* [DATASET ROWS]:
= = = =
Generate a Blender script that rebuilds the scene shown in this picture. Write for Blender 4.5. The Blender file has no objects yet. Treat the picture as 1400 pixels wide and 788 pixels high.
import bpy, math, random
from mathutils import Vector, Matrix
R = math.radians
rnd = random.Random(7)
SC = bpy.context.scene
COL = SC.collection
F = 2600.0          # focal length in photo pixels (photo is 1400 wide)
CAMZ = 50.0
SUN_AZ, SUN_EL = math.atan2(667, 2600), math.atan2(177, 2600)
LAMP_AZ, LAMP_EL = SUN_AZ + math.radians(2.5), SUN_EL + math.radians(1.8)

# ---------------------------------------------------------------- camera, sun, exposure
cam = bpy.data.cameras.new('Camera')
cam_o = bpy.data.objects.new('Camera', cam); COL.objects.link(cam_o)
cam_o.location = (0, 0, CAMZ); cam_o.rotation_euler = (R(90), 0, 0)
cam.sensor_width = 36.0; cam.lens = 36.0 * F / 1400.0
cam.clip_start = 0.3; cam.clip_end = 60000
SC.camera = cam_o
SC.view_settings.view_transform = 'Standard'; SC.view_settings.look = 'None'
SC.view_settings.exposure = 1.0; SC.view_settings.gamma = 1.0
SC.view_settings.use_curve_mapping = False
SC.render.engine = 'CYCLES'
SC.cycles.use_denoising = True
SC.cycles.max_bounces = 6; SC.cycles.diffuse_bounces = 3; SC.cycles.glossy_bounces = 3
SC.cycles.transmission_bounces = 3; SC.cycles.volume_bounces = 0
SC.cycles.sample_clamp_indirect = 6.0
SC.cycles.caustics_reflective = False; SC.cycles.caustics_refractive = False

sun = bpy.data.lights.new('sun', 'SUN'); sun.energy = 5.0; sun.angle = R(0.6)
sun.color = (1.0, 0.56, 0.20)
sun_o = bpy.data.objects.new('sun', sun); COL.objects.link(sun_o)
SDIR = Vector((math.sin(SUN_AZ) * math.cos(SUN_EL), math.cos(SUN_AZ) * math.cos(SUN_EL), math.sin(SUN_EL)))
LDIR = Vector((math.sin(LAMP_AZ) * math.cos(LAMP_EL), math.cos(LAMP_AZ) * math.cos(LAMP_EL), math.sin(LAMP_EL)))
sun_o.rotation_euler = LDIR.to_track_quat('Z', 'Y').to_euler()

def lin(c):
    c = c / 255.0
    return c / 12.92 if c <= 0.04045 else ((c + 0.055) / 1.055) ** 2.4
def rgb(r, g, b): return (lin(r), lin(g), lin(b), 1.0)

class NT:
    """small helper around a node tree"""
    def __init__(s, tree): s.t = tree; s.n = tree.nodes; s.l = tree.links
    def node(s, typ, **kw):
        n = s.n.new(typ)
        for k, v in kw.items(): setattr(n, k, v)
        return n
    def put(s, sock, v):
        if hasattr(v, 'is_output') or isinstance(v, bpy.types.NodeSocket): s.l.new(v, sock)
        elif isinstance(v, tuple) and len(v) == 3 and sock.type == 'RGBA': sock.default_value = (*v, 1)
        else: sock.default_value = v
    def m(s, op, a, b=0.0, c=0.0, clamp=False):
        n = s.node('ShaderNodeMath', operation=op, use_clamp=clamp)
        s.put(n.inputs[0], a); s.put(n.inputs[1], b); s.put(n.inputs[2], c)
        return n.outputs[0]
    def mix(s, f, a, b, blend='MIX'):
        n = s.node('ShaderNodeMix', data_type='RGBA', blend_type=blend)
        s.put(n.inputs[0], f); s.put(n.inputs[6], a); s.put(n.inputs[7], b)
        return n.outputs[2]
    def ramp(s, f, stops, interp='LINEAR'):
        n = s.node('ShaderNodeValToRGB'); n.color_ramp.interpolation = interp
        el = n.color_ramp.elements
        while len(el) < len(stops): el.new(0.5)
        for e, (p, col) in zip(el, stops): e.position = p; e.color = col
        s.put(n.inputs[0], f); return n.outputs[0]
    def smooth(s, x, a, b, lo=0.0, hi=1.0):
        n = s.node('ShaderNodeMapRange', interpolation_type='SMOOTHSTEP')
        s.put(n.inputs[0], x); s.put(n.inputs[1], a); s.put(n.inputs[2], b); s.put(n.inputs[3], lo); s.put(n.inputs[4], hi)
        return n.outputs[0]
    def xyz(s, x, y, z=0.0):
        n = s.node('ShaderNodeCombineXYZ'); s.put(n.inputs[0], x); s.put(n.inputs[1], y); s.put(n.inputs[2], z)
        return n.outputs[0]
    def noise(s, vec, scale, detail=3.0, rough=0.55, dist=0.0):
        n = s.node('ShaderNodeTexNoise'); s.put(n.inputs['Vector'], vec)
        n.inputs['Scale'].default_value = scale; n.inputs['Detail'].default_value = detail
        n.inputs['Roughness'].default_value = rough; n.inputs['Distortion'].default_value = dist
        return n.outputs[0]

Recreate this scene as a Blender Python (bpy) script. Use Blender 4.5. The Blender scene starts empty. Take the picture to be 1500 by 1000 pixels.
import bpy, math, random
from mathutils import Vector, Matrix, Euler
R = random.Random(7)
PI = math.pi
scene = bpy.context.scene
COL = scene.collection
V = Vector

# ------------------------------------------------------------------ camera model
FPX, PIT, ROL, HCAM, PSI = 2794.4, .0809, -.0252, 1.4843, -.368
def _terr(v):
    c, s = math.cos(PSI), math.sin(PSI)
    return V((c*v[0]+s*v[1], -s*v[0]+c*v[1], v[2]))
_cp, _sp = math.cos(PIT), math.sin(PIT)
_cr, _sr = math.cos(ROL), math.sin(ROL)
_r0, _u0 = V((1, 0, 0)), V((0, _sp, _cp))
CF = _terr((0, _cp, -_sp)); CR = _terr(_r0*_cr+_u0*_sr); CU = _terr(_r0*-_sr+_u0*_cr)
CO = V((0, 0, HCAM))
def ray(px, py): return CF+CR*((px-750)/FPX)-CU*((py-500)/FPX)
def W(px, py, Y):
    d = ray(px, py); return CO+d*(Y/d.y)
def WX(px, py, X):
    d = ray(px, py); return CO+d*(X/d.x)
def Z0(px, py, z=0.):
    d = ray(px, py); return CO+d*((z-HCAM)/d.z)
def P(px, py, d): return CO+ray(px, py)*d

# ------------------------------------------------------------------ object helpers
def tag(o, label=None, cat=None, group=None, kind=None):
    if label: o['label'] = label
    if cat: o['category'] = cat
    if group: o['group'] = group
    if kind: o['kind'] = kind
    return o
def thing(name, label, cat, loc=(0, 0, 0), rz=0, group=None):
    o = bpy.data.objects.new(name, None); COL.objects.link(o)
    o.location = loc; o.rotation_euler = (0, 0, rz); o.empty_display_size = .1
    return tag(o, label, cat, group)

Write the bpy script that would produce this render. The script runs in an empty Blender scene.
= = = =
* [TASK BRIEF]:
Each line of the listing above should be output exactly.

* [RESULT OF THE EXERCISE]:
Generate a Blender script that rebuilds the scene shown in this picture. Write for Blender 4.5. The Blender file has no objects yet. Treat the picture as 1400 pixels wide and 788 pixels high.
import bpy, math, random
from mathutils import Vector, Matrix
R = math.radians
rnd = random.Random(7)
SC = bpy.context.scene
COL = SC.collection
F = 2600.0          # focal length in photo pixels (photo is 1400 wide)
CAMZ = 50.0
SUN_AZ, SUN_EL = math.atan2(667, 2600), math.atan2(177, 2600)
LAMP_AZ, LAMP_EL = SUN_AZ + math.radians(2.5), SUN_EL + math.radians(1.8)

# ---------------------------------------------------------------- camera, sun, exposure
cam = bpy.data.cameras.new('Camera')
cam_o = bpy.data.objects.new('Camera', cam); COL.objects.link(cam_o)
cam_o.location = (0, 0, CAMZ); cam_o.rotation_euler = (R(90), 0, 0)
cam.sensor_width = 36.0; cam.lens = 36.0 * F / 1400.0
cam.clip_start = 0.3; cam.clip_end = 60000
SC.camera = cam_o
SC.view_settings.view_transform = 'Standard'; SC.view_settings.look = 'None'
SC.view_settings.exposure = 1.0; SC.view_settings.gamma = 1.0
SC.view_settings.use_curve_mapping = False
SC.render.engine = 'CYCLES'
SC.cycles.use_denoising = True
SC.cycles.max_bounces = 6; SC.cycles.diffuse_bounces = 3; SC.cycles.glossy_bounces = 3
SC.cycles.transmission_bounces = 3; SC.cycles.volume_bounces = 0
SC.cycles.sample_clamp_indirect = 6.0
SC.cycles.caustics_reflective = False; SC.cycles.caustics_refractive = False

sun = bpy.data.lights.new('sun', 'SUN'); sun.energy = 5.0; sun.angle = R(0.6)
sun.color = (1.0, 0.56, 0.20)
sun_o = bpy.data.objects.new('sun', sun); COL.objects.link(sun_o)
SDIR = Vector((math.sin(SUN_AZ) * math.cos(SUN_EL), math.cos(SUN_AZ) * math.cos(SUN_EL), math.sin(SUN_EL)))
LDIR = Vector((math.sin(LAMP_AZ) * math.cos(LAMP_EL), math.cos(LAMP_AZ) * math.cos(LAMP_EL), math.sin(LAMP_EL)))
sun_o.rotation_euler = LDIR.to_track_quat('Z', 'Y').to_euler()

def lin(c):
    c = c / 255.0
    return c / 12.92 if c <= 0.04045 else ((c + 0.055) / 1.055) ** 2.4
def rgb(r, g, b): return (lin(r), lin(g), lin(b), 1.0)

class NT:
    """small helper around a node tree"""
    def __init__(s, tree): s.t = tree; s.n = tree.nodes; s.l = tree.links
    def node(s, typ, **kw):
        n = s.n.new(typ)
        for k, v in kw.items(): setattr(n, k, v)
        return n
    def put(s, sock, v):
        if hasattr(v, 'is_output') or isinstance(v, bpy.types.NodeSocket): s.l.new(v, sock)
        elif isinstance(v, tuple) and len(v) == 3 and sock.type == 'RGBA': sock.default_value = (*v, 1)
        else: sock.default_value = v
    def m(s, op, a, b=0.0, c=0.0, clamp=False):
        n = s.node('ShaderNodeMath', operation=op, use_clamp=clamp)
        s.put(n.inputs[0], a); s.put(n.inputs[1], b); s.put(n.inputs[2], c)
        return n.outputs[0]
    def mix(s, f, a, b, blend='MIX'):
        n = s.node('ShaderNodeMix', data_type='RGBA', blend_type=blend)
        s.put(n.inputs[0], f); s.put(n.inputs[6], a); s.put(n.inputs[7], b)
        return n.outputs[2]
    def ramp(s, f, stops, interp='LINEAR'):
        n = s.node('ShaderNodeValToRGB'); n.color_ramp.interpolation = interp
        el = n.color_ramp.elements
        while len(el) < len(stops): el.new(0.5)
        for e, (p, col) in zip(el, stops): e.position = p; e.color = col
        s.put(n.inputs[0], f); return n.outputs[0]
    def smooth(s, x, a, b, lo=0.0, hi=1.0):
        n = s.node('ShaderNodeMapRange', interpolation_type='SMOOTHSTEP')
        s.put(n.inputs[0], x); s.put(n.inputs[1], a); s.put(n.inputs[2], b); s.put(n.inputs[3], lo); s.put(n.inputs[4], hi)
        return n.outputs[0]
    def xyz(s, x, y, z=0.0):
        n = s.node('ShaderNodeCombineXYZ'); s.put(n.inputs[0], x); s.put(n.inputs[1], y); s.put(n.inputs[2], z)
        return n.outputs[0]
    def noise(s, vec, scale, detail=3.0, rough=0.55, dist=0.0):
        n = s.node('ShaderNodeTexNoise'); s.put(n.inputs['Vector'], vec)
        n.inputs['Scale'].default_value = scale; n.inputs['Detail'].default_value = detail
        n.inputs['Roughness'].default_value = rough; n.inputs['Distortion'].default_value = dist
        return n.outputs[0]

Recreate this scene as a Blender Python (bpy) script. Use Blender 4.5. The Blender scene starts empty. Take the picture to be 1500 by 1000 pixels.
import bpy, math, random
from mathutils import Vector, Matrix, Euler
R = random.Random(7)
PI = math.pi
scene = bpy.context.scene
COL = scene.collection
V = Vector

# ------------------------------------------------------------------ camera model
FPX, PIT, ROL, HCAM, PSI = 2794.4, .0809, -.0252, 1.4843, -.368
def _terr(v):
    c, s = math.cos(PSI), math.sin(PSI)
    return V((c*v[0]+s*v[1], -s*v[0]+c*v[1], v[2]))
_cp, _sp = math.cos(PIT), math.sin(PIT)
_cr, _sr = math.cos(ROL), math.sin(ROL)
_r0, _u0 = V((1, 0, 0)), V((0, _sp, _cp))
CF = _terr((0, _cp, -_sp)); CR = _terr(_r0*_cr+_u0*_sr); CU = _terr(_r0*-_sr+_u0*_cr)
CO = V((0, 0, HCAM))
def ray(px, py): return CF+CR*((px-750)/FPX)-CU*((py-500)/FPX)
def W(px, py, Y):
    d = ray(px, py); return CO+d*(Y/d.y)
def WX(px, py, X):
    d = ray(px, py); return CO+d*(X/d.x)
def Z0(px, py, z=0.):
    d = ray(px, py); return CO+d*((z-HCAM)/d.z)
def P(px, py, d): return CO+ray(px, py)*d

# ------------------------------------------------------------------ object helpers
def tag(o, label=None, cat=None, group=None, kind=None):
    if label: o['label'] = label
    if cat: o['category'] = cat
    if group: o['group'] = group
    if kind: o['kind'] = kind
    return o
def thing(name, label, cat, loc=(0, 0, 0), rz=0, group=None):
    o = bpy.data.objects.new(name, None); COL.objects.link(o)
    o.location = loc; o.rotation_euler = (0, 0, rz); o.empty_display_size = .1
    return tag(o, label, cat, group)

Write the bpy script that would produce this render. The script runs in an empty Blender scene.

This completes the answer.